What is clear is that not finding the WMDs is getting to be a problem — and if we don’t find any, it’s going to be a bigger problem. And if we do find some, we’d better make plenty sure that they come with a chain-of-evidence pedigree, or no one is going to believe us.
You don’t have to be an expert on WMDs in the Middle East to know that when the administration starts spreading the word that “it wouldn’t really make any difference if there were WMDs or not,” it’s worried about not finding any.
… The United States, which insisted it could not give U.N. weapons inspectors so much as 10 days more to search, so dangerous were these WMDs, now says it needs months to find them.
In the meantime, we are clearly being set up to put the whole issue of WMDs down the memory hole. Here are the lines of argument advanced by the administration so far:
• Saddam did have WMDs, but in a wily plot, he poured them down a drain right before we invaded, just so he could embarrass George W. Bush.
• The WMDs are still there, but in some remote desert hiding place that we may never be able to find. “Just because we haven’t found anything doesn’t mean it wasn’t there,” one Pentagon source told the Los Angeles Times. Right.
• Saddam had WMDs, but he handed them off to the Syrians just before we came in.
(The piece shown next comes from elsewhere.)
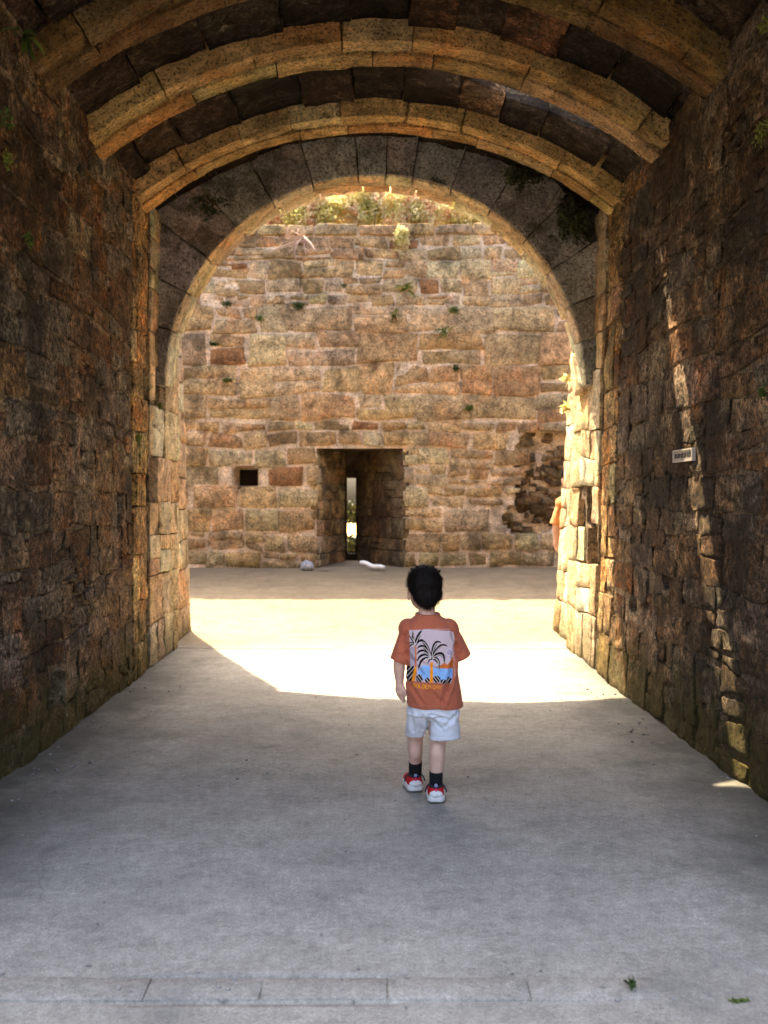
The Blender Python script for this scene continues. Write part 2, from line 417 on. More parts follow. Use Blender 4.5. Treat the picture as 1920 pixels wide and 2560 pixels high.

Or maybe it was to the Iranians.
• Well, maybe Saddam didn’t have huge stores of WMDs, but he had critical blueprints, weapons parts and, most ominously, “precursor chemicals,” so he could have manufactured WMDs.
• Well, maybe he didn’t have WMDs ready to deliver. The Pentagon has already backtracked on the Scud missile claim.
… Maybe the American people can be brainwashed into forgetting why we supposedly went to war. Near as I can tell, our national memory span is down to about two weeks, and the media have been spectacularly unskeptical on this issue.
But the rest of the world is not going to forget that WMDs were our primary reason for an unprovoked, pre-emptive war.